Documents required by the lender once the property/land is selected:

  • Ownership document
  • Registration of ownership rights
  • Cadastral documentation
  • Land Registry Extract

Steps to Getting a Mortgage Loan for Buying an Apartment

Approval for a mortgage loan can take anywhere from a few weeks to several months. Receiving the loan and subsequently purchasing the house generally involve the following steps:

1. Mortgage Pre-Approval

Before anything else, you need a mortgage pre-approval. If you have decided that you need your own apartment—whether because you are tired of paying rent equivalent to a mortgage installment, you want to move out of your parents’ house, or you need more space for your family—obtaining a mortgage loan can be a good choice. In this context, it is essential to determine the budget you need for the investment.

Mortgage pre-approval involves the bank reviewing your income and granting (or denying) approval based on this assessment. The specific requirements for mortgage approval vary by bank but typically include:

 

  • Being employed on a permanent contract
  • Having at least three months of tenure at your current job if your income is salary-based; other forms of income may also be considered
  • Being able to pay a down payment of approximately 15% of the purchase price—some cases allow for a lower or no down payment, but additional guarantees are required
  • Age requirements typically ranging between 18 and 65 years at the end of the loan term. For example, if you are 45 years old, you cannot take out a mortgage loan for more than 20 years.

To obtain a mortgage pre-approval, you only need your identity document. Income verification is conducted via the national tax authority, primarily when income is declared by an employer.
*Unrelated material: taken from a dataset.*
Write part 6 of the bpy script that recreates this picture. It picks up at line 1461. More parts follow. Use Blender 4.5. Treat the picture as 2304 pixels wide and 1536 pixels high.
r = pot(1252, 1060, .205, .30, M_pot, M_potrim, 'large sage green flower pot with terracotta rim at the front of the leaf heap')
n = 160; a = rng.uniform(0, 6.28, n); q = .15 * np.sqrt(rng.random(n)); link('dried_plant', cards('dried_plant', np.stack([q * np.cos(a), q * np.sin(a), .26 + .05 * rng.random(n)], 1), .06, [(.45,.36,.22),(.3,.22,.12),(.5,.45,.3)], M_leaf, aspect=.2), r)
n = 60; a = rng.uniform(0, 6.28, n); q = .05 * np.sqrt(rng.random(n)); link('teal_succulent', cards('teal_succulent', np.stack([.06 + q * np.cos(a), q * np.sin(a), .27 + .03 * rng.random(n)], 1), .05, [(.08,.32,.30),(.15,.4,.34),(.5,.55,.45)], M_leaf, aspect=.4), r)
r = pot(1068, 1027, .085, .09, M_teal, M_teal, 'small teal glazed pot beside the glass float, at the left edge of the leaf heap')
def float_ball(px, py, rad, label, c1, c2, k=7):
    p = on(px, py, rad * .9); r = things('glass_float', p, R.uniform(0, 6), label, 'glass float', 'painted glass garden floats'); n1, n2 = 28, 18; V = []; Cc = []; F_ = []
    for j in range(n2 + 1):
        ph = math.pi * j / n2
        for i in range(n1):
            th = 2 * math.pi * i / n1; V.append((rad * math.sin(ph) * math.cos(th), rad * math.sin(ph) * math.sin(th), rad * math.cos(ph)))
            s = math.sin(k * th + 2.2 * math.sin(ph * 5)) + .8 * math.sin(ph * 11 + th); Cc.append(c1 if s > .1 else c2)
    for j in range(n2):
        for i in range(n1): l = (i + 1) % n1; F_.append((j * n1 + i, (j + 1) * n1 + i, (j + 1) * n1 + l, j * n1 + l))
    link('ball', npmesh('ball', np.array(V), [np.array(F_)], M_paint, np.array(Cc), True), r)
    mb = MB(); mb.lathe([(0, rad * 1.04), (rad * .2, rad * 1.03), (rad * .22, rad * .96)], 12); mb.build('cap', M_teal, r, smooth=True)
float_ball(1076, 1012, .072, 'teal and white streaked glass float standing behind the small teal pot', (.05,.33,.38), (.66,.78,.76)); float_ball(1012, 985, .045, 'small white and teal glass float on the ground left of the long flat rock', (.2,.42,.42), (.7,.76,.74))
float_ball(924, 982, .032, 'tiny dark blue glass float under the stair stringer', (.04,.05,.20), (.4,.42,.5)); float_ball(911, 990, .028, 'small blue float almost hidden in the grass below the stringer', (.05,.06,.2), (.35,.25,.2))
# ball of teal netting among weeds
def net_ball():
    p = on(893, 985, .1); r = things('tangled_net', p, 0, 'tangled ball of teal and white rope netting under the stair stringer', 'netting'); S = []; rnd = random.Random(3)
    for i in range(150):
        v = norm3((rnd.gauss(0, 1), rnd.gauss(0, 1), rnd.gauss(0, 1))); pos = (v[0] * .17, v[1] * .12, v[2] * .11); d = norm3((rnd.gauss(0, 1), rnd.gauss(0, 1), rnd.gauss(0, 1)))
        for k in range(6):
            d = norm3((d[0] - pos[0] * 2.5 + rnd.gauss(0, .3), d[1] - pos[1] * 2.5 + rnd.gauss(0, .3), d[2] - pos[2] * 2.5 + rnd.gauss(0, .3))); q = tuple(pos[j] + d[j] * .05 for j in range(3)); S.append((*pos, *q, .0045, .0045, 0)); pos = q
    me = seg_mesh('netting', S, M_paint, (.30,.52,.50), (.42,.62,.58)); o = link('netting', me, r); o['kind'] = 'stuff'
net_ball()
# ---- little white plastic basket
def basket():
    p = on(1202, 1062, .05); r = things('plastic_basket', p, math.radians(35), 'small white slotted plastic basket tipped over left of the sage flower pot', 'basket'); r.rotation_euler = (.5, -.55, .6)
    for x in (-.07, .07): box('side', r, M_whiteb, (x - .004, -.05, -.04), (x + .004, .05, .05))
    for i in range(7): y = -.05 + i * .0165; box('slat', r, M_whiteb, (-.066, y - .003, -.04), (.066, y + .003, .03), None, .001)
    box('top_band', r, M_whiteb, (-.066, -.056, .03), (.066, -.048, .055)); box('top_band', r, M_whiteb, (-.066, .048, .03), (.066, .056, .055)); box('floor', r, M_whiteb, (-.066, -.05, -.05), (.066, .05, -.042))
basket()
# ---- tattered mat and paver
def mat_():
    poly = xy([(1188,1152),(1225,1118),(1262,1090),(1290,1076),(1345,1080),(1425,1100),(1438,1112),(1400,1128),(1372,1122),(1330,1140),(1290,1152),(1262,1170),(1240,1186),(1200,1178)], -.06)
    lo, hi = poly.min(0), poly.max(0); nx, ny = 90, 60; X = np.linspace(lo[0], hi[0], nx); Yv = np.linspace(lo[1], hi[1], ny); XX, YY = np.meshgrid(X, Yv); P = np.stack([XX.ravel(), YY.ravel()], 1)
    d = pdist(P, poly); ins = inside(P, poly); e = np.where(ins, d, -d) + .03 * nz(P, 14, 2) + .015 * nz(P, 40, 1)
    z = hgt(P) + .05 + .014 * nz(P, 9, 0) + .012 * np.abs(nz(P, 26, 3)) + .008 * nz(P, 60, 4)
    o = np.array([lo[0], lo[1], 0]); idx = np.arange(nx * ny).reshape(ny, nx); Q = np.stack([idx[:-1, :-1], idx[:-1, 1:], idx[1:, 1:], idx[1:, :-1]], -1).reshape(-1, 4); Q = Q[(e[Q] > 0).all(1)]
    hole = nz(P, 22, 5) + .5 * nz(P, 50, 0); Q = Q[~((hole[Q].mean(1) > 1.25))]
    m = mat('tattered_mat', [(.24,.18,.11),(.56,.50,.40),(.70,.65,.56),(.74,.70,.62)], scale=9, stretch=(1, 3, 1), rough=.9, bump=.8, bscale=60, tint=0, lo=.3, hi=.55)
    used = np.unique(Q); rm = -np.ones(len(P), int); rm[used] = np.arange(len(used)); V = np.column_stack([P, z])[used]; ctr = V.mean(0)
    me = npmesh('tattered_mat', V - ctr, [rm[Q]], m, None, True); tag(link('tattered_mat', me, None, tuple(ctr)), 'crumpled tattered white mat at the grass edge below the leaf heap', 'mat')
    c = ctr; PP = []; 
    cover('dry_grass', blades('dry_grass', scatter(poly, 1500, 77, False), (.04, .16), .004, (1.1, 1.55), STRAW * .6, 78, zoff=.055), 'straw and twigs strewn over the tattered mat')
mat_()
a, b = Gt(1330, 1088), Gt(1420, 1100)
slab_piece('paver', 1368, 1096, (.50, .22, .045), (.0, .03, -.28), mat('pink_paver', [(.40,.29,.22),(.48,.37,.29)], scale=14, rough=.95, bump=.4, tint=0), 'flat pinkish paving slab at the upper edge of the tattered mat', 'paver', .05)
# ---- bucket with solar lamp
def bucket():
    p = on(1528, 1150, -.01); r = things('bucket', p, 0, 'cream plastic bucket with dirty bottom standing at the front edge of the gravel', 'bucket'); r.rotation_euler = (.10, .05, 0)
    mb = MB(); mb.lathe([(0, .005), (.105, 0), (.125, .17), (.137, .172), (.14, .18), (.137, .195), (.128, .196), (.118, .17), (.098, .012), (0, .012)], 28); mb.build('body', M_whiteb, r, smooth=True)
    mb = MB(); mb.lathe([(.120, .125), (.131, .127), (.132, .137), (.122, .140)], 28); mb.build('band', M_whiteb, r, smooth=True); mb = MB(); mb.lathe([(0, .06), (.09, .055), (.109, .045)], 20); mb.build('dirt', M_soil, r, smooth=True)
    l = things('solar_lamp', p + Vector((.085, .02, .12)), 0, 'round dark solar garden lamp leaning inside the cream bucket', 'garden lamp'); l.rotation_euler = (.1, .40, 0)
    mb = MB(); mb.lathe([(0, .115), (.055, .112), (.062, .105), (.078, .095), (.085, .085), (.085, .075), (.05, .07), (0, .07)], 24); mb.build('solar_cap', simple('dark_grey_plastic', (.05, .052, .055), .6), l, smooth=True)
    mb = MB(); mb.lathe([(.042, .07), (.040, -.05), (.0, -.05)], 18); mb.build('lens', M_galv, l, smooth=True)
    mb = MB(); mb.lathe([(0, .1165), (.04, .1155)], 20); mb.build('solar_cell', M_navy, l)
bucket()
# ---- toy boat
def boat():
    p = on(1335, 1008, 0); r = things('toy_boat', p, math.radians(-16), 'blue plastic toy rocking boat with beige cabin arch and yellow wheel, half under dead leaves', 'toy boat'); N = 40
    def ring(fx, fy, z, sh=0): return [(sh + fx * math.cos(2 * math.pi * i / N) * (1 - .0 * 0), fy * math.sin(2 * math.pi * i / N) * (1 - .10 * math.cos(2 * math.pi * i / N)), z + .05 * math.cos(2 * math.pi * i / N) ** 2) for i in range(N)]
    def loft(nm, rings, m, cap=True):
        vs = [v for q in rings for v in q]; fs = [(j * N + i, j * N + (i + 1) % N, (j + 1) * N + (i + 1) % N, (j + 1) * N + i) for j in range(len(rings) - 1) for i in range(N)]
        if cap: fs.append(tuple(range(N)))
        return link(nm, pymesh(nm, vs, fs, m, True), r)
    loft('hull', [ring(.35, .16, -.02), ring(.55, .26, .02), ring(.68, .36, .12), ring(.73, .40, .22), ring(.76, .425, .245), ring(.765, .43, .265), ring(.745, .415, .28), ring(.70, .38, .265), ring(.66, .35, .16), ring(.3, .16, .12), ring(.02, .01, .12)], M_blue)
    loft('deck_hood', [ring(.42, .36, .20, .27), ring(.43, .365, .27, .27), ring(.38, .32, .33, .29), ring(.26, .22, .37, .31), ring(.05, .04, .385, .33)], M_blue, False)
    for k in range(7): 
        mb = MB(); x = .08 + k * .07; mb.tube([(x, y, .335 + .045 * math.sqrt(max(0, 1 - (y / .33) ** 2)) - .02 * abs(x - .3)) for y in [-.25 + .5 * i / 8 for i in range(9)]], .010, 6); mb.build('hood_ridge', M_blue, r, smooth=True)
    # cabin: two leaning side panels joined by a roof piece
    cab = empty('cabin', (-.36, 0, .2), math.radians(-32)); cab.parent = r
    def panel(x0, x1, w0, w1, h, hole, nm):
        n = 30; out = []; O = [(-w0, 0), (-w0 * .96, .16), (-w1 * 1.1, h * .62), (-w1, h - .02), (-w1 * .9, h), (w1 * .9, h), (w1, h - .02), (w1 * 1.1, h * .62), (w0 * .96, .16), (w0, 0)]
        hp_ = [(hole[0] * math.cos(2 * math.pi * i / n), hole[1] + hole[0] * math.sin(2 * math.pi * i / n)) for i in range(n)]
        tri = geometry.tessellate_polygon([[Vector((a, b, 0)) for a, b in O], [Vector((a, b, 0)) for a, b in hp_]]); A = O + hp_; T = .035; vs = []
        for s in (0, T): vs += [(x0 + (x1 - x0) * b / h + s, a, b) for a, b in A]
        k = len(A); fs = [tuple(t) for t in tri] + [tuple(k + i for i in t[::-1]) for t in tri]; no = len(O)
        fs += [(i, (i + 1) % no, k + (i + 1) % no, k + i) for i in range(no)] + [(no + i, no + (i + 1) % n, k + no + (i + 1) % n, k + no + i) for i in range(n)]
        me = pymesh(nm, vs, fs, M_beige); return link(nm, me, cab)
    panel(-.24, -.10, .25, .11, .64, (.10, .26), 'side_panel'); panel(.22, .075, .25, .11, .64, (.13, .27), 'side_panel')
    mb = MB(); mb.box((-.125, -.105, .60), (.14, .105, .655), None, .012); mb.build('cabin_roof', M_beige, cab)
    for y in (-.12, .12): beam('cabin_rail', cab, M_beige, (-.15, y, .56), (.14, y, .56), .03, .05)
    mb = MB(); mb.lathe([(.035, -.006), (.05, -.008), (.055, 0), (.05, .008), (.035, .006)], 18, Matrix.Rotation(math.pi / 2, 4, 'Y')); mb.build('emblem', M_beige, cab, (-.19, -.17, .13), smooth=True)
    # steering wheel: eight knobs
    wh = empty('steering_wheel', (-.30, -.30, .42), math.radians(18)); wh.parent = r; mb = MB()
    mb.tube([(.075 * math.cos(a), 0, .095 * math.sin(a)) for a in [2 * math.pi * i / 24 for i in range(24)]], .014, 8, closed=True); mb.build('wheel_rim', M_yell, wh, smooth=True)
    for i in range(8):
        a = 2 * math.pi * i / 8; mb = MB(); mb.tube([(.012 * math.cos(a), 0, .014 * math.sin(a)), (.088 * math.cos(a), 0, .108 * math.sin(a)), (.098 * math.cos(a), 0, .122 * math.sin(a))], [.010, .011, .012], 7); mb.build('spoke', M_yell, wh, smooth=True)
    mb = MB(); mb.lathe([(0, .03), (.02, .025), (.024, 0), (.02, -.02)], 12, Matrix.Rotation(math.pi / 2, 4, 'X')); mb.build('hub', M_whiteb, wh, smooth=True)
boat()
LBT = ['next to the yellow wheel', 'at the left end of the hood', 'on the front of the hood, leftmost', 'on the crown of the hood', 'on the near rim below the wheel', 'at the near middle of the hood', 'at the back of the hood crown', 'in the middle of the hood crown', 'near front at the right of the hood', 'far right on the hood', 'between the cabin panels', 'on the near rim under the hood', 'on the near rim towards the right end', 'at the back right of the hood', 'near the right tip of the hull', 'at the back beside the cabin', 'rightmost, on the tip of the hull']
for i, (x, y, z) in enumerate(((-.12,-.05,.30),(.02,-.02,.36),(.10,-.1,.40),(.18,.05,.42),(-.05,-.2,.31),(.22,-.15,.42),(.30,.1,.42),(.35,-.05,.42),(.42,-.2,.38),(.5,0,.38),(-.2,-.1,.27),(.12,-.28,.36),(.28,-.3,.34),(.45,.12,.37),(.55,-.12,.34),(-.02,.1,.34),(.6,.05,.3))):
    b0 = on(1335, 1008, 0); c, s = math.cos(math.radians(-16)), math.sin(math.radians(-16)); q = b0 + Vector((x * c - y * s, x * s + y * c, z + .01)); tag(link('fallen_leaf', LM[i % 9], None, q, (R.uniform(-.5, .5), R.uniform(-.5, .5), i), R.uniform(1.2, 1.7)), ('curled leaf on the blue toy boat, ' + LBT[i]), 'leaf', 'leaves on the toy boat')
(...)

Generally, pre-approval takes about two business days but may vary depending on the bank.

Pre-approval results in either acceptance or rejection from the bank. If approved, it is important to note that pre-approval has a validity period that typically ranges from 30 to 90 days, depending on the bank. The main advantage of pre-approval is that it provides a clear understanding of the amount you can afford when browsing real estate listings.